Two weeks have passed since the Seattle Police Department announced what it must have hoped would be blockbuster news: a buy/bust operation executed with federal officials that tallied 403 drug arrests. Officers and agents for the Drug Enforcement Agency targeted the "open-air drug market," making undercover buys on sidewalks and alleys, then arresting the dealers. The big numbers looked impressive.

At the press conference, Special Agent in Charge Rodney Benson declared that this team had never made so many arrests. Not in New Orleans. Not in East St. Louis or East Cleveland. Not even in metropolitan Los Angeles.

In most cities, this news might earn applause. In Seattle the audience is harder to please.

Take Andrew Miller, chair of the Miller Park Neighborhood Association, who has his own method for measuring drug traffic: He walks from his Central District home down East Madison toward the Safeway. One early evening in mid-April—just when the sweeps that had targeted his neighborhood were nearing their conclusion—Miller was offered drugs by six people within the space of a block. Similar firsthand reports come from other "hot spots" targeted through buy/bust methods, such as University Avenue, Broadway, and Pioneer Square.

The drug-sweep announcement has been greeted with even more hostility in academic circles. "It's puzzling how this is being touted as this breakthrough that's going to change things," says Lisa Daugaard, a King County public defender and part of the Defender Association, which objects to the buy/bust method of drug enforcement.

Daugaard attended the May 18 press conference and could barely contain her frustration. She says the most recent methods of drug enforcement run counter to empirical evidence. "This is not a tactic that has—or can—work." Daugaard points to the disproportionate share of arrested suspects who are black and says it's a result of police hitting neighborhoods populated by black drug dealers harder than the ones ruled by white drug dealers.

"That's nonsense," responds Captain Steven Brown, commander of the department's narcotics section. "We're going where the crime is."

In presentations at community meetings, Brown explained how the department's new "Narcstat" approach tracks drug activity through citizen complaints and devotes more resources to those spots.

Though Brown says that the 403 arrests represent major progress against the Seattle drug trade, he concedes that "a high level of frustration" continues to exist among neighborhood folks.

No one, it seems, is happy with the drug-enforcement status quo. City Council President Nick Licata is pushing a program that would identify potential drug offenders in locations such as the Rainier Valley and connect them with social services before they become statistics in the criminal justice system. This treatment is expensive, but so is incarceration.

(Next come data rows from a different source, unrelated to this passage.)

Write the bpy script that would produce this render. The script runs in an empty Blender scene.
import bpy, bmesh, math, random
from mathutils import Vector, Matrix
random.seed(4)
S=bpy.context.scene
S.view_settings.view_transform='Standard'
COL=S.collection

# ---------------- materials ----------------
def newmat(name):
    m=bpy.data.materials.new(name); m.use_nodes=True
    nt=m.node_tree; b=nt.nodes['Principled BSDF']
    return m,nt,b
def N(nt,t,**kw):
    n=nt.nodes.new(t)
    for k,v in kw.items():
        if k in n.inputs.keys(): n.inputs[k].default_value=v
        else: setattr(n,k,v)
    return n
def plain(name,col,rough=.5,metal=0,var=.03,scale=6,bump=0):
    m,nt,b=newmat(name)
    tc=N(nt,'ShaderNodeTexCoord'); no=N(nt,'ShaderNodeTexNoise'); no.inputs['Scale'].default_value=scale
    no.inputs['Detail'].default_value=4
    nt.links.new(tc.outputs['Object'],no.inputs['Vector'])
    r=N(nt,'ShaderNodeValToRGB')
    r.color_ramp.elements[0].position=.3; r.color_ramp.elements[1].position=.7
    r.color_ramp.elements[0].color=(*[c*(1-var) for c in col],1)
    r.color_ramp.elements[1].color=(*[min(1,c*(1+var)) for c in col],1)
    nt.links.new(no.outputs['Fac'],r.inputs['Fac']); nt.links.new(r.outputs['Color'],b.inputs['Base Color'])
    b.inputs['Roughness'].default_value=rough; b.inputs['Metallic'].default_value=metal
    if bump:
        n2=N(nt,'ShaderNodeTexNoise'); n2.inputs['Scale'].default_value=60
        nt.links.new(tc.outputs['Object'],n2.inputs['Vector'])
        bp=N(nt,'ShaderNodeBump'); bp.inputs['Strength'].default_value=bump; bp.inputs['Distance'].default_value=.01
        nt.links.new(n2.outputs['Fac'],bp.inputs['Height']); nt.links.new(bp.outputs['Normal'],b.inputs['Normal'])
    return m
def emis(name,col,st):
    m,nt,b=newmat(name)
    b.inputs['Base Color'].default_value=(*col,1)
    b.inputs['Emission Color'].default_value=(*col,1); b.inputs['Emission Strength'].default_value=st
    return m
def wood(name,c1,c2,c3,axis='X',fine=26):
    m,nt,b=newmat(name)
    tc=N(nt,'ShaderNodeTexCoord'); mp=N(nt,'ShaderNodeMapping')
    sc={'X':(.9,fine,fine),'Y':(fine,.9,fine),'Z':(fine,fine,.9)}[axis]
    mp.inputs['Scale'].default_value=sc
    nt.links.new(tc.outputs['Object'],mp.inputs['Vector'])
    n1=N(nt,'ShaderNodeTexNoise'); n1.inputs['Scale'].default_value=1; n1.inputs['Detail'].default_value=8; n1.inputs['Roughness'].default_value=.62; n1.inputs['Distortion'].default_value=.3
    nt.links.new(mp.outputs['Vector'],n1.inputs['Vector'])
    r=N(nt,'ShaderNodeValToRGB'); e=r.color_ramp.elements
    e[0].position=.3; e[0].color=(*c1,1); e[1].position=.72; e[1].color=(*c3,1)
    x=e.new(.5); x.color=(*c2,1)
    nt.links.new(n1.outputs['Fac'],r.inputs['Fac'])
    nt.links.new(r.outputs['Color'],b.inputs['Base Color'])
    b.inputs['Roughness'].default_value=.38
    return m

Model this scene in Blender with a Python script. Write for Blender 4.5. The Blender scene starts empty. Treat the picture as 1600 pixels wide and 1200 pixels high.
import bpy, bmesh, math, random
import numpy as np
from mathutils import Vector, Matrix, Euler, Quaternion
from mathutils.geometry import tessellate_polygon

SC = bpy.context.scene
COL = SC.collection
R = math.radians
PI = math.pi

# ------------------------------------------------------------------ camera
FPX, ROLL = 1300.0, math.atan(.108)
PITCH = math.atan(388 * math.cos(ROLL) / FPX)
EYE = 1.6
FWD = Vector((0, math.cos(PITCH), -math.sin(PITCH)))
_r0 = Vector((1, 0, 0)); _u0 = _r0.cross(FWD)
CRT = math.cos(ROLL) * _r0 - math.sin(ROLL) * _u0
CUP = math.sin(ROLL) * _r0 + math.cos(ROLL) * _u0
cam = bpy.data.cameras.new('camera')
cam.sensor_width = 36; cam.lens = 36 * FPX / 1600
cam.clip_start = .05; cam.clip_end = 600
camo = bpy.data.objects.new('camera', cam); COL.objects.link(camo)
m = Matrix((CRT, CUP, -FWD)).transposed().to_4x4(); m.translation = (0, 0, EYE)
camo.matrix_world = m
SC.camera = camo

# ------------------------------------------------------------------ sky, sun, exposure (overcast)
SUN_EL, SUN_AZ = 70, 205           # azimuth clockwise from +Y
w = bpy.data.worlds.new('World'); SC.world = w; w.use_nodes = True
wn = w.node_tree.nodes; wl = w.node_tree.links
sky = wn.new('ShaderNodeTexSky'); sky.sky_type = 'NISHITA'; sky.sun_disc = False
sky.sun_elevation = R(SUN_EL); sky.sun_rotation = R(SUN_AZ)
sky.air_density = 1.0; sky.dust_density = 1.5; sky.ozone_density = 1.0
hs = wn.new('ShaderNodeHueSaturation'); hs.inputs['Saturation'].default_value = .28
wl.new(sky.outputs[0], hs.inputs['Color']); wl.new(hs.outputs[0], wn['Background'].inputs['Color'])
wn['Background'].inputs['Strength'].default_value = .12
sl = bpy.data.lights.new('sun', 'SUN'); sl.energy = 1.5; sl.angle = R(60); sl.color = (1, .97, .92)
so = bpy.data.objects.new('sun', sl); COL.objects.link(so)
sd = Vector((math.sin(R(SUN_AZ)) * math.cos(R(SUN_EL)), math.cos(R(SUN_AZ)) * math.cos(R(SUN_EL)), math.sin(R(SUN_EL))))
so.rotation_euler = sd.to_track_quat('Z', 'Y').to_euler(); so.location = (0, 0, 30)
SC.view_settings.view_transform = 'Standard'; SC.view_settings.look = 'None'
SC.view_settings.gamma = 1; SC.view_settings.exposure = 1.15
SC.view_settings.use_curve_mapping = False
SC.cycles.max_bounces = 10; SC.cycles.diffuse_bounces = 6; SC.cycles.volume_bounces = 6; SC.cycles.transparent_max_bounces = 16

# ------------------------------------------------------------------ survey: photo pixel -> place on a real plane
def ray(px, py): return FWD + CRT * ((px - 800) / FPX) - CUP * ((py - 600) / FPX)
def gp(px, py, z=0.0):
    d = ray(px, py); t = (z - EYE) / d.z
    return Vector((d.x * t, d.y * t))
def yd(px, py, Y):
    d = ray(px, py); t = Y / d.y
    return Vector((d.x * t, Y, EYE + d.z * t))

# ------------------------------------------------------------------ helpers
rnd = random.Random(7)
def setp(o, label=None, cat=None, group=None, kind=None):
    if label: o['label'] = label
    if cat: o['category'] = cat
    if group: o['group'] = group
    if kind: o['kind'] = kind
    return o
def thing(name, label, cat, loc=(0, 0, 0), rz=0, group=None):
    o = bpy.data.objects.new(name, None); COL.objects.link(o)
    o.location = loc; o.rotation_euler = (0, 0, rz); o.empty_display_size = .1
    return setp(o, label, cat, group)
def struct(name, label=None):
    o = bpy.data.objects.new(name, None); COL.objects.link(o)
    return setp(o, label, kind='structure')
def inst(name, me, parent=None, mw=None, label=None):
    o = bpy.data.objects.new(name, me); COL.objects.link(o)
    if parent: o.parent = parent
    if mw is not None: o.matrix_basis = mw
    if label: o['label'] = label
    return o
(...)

Early intervention and diversion are also themes in the report issued last May by the King County Bar Association, which based its conclusions on input from sources all along the criminal justice spectrum: police, Department of Corrections officials, social workers, and academics. The report incorporated the early effects of I-75, which made marijuana a low priority for law enforcement. The change did not lead to widespread public marijuana use. Perhaps less Draconian enforcement of other drug laws would have a similarly mild effect, while at the same time sparing young people from felony records that could disrupt their futures and strain the prison system. I-75, the report says, "provides an example of reducing harms, or costs, associated with the use of recreational drugs."

King County's Drug Diversion Court also minimizes that damage. It allows low-level offenders to choose treatment, and the results have been positive. Capt. Brown says roughly a quarter of those arrested in his recent sweep will go through drug court. But Brown says that it's not a choice between either treating drug dealers and offenders or arresting them. He says the city needs to do both.

On the other hand, for all its drug activity, Seattle still rates low on violent crime. Neighbors who attend community meetings speak of drugs mostly as a nuisance. That would seem to suggest there's less political pressure for policymakers to go after big, fast (and, according to critics, misleading) results like the ones recently announced.